Problem description: Copy each line that contains the string "this".

Rows from a 3D scene dataset:
====

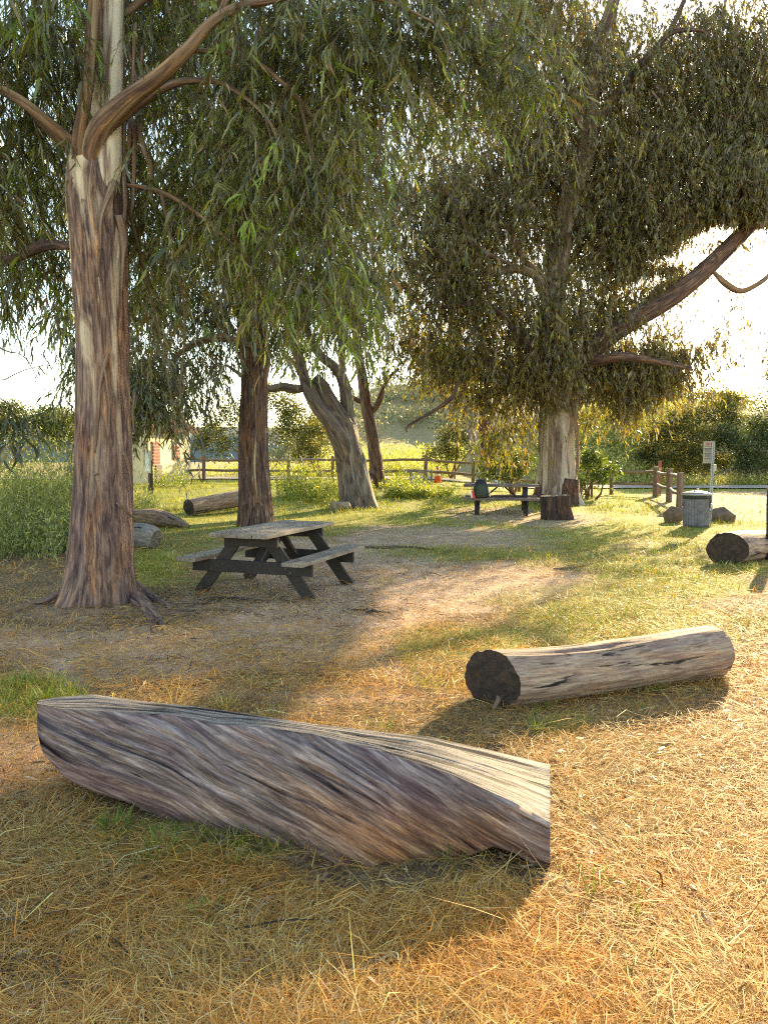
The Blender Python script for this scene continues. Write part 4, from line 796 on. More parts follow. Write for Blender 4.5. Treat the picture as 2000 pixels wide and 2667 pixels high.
# --- pair of trunks behind the fence
t6, l6 = tree('forked tree with a pale slanting stem, behind the fence beyond the far picnic table', G(1262, 1240))
w, r = pxpath([(1245, 1215, 15, 38.5), (1238, 1160, 14, 38.5), (1224, 1090, 12.5, 38.5), (1208, 1020, 11.5, 38.5), (1196, 965, 10, 38.5), (1185, 900, 8, 38.5), (1180, 800, 5, 38.5)])
tube('trunk', w, r, M['bark5'], t6, 40, .12, bark_disp(.03, 6, .2, 1.5), l6)
w, r = pxpath([(1275, 1230, 22, 38.9), (1272, 1170, 19, 38.9), (1266, 1100, 17, 38.9), (1262, 1040, 13, 38.9), (1250, 960, 11, 38.9), (1255, 860, 8, 38.9)])
tube('trunk', w, r, M['bark2'], t6, 40, .12, bark_disp(.04, 7, .2, 4.5), l6)
limb(t6, l6, [(1232, 1130, 6), (1250, 1000, 5), (1258, 940, 5), (1262, 900, 3)], 38.6, 'limb')
crown('crown', t6, [(1210, 880, 120, 90, 39, 2.5, 240), (1150, 980, 90, 70, 39, 2, 120), (1240, 1030, 60, 50, 38, 1.2, 70, .3), (1290, 960, 60, 80, 39, 1.5, 110)], (.2, .34), .15, True, l6, 13, False, 1.1, .12)
#@@OBJECTS@@
# ================================================================== LOGS, ROCKS, STUMP
M['log_front'] = wood_mat('weathered_beam', [(.022, .015, .016), (.125, .09, .085), (.28, .22, .20), (.62, .54, .48)], (46, 46, 3.2), .31, 1.0, ((.62, .46, .55), (1.4, 1.12, .85)), None, (1.4, .95, .52), .42, .45)  # tint mixes the purple cast of shaded wood into the colour
M['log_top'] = wood_mat('weathered_beam_top', [(.035, .028, .023), (.16, .135, .115), (.29, .25, .21), (.50, .45, .39)], (44, 44, 3.0), .455, 1.0, ck=.30)
M['log_pale'] = wood_mat('bleached_log', [(.06, .04, .032), (.24, .17, .125), (.38, .29, .21), (.58, .48, .37)], (30, 30, 3.0), .385, 1.0, ((.7, .48, .48), (1.2, 1.0, .8)), (.21, .10, .085))
M['log_grey'] = wood_mat('grey_log', [(.06, .052, .045), (.17, .15, .13), (.28, .25, .22), (.42, .39, .35)], (20, 20, 1.6), .36, .9)
M['stump_bark'] = bark_mat('shaded_stump_bark', (.03, .02, .015), (.075, .05, .038), (.12, .085, .06), (.2, .15, .11), .0, 24, .1, 1.0)  # darker than its own bark: the stump's shade is in the colour
M['end_dark'] = end_mat('dark_end_grain', (.014, .009, .006), (.085, .052, .032))
M['end_grey'] = end_mat('grey_end_grain', (.10, .08, .06), (.24, .2, .16))
M['rock'] = plain('sandstone', (.30, .22, .145), .9, 0, 5, .6, .6)
M['rock_dark'] = plain('brown_boulder', (.16, .11, .07), .9, 0, 6, .6, .6)

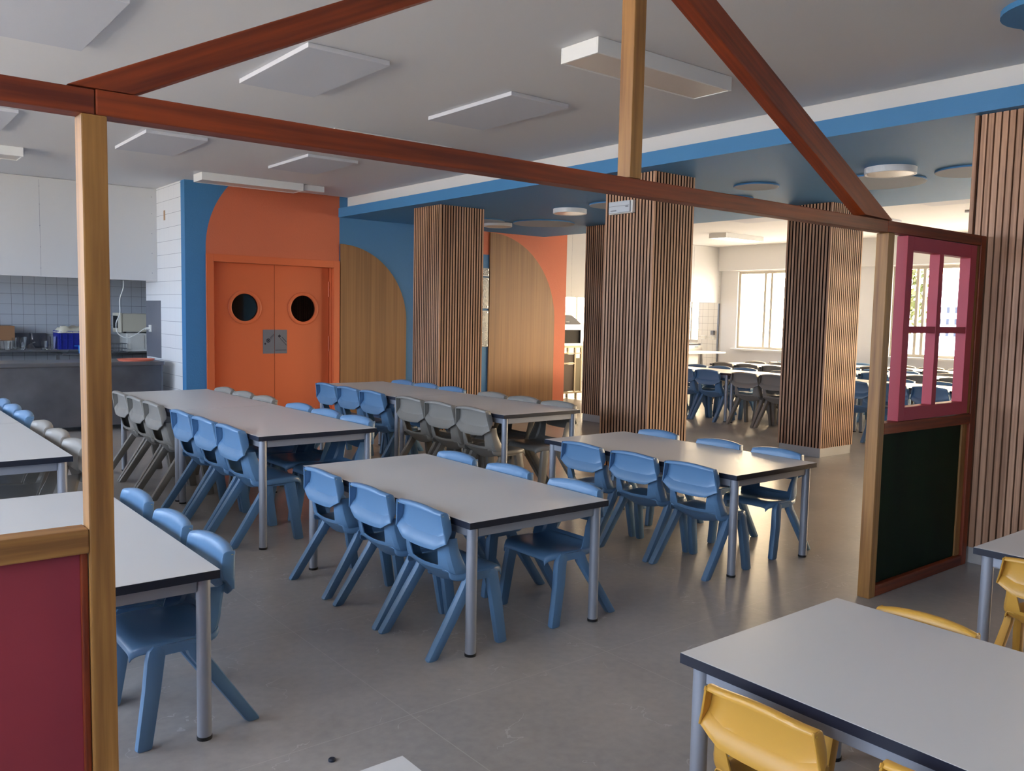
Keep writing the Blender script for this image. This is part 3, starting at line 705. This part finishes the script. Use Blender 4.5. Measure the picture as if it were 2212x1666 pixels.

====

Final result:
The Blender Python script for this scene continues. Write part 4, from line 796 on. More parts follow. Write for Blender 4.5. Treat the picture as 2000 pixels wide and 2667 pixels high.
Keep writing the Blender script for this image. This is part 3, starting at line 705. This part finishes the script. Use Blender 4.5. Measure the picture as if it were 2212x1666 pixels.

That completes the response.